I say - the oddest thing is happening.
Reasonably regular readers will remember that recently I declared a bubble in my perspex walls (the mental construct that allows me to exercise discipline and not eat everything in the entire world), which allowed me a cold liquid option in Starbucks during the summer. Normally, I'd regard these as basically liquid desserts, but by getting them to take every conceivable calorie and gram of fun out of a frappucino, I convinced myself that I could actually drink them without imperilling my control. And so it has proved - I have one or two cold ones when I go to spend a day in Starbucks now, and have no problem with that.
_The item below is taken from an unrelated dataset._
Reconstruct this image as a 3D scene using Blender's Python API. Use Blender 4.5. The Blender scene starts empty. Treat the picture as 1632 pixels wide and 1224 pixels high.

My discipline remains strong, my routine of exercise remains unchallenged, and I don't feel like diving into the nearest cheesecake as a result of having a "liquid dessert" - the logic that used to connect one to the other appears to have been at least partially quelled.
Well, today things have gone a degree further - a bubble expansion, if you will.
The staff at my particular Starbucks all now pretty much know me. the head honcho there even occasionally passes me stuff that's due to be chucked out if I can make use of it - sachets of instant, packets of beans for grinding, that sort of thing.
Today she handed me a dessert.
Well, it could be seen as a dessert. Yoghurt, compote and granola - that's pretty desserty if you think about it. I read the calorific information - about 300, since you ask - realised I'd walked six miles this morning, and then checked my decision-making paradigm. Was this not the thin end of the wedge? Was it not the top of the slippery slope into secret lunch time chippy trips and head-first dives into the Hagen Daz?
It really doesn't seem to be. It was a thing - I treated it as lunch and moved the fuck on. Even now, some hours later, I'm not connecting it with desserts and desires. It's as if there's a wall that won't let the usual demented logic connect in my brain.
Firstly, we like this. We like this a lot, because the Demented Disappearer is frankly a pain in everybody's ass. And secondly - on we go. Depending on the weather, going to either walk again in the morning or head to the gym. Still haven't wrecked my calorie count for the day, and don't intend to now I'm home, and we move the hell along. Am I going to crave the same thing next time I go to Starbucks? Don't think so - didn't crave it today. Obviously, I'll let you know if that changes, but certainly at the moment I'm just focusing on losing my 2lb by Tuesday, to take me down to 18st 2.75.
The interesting thing is I said this not long before having the fish and chips, back in March 2012 that began my slide back into old and dangerous habits. Let's see if the Bubble Expansion and the Logic Block remains, shall we?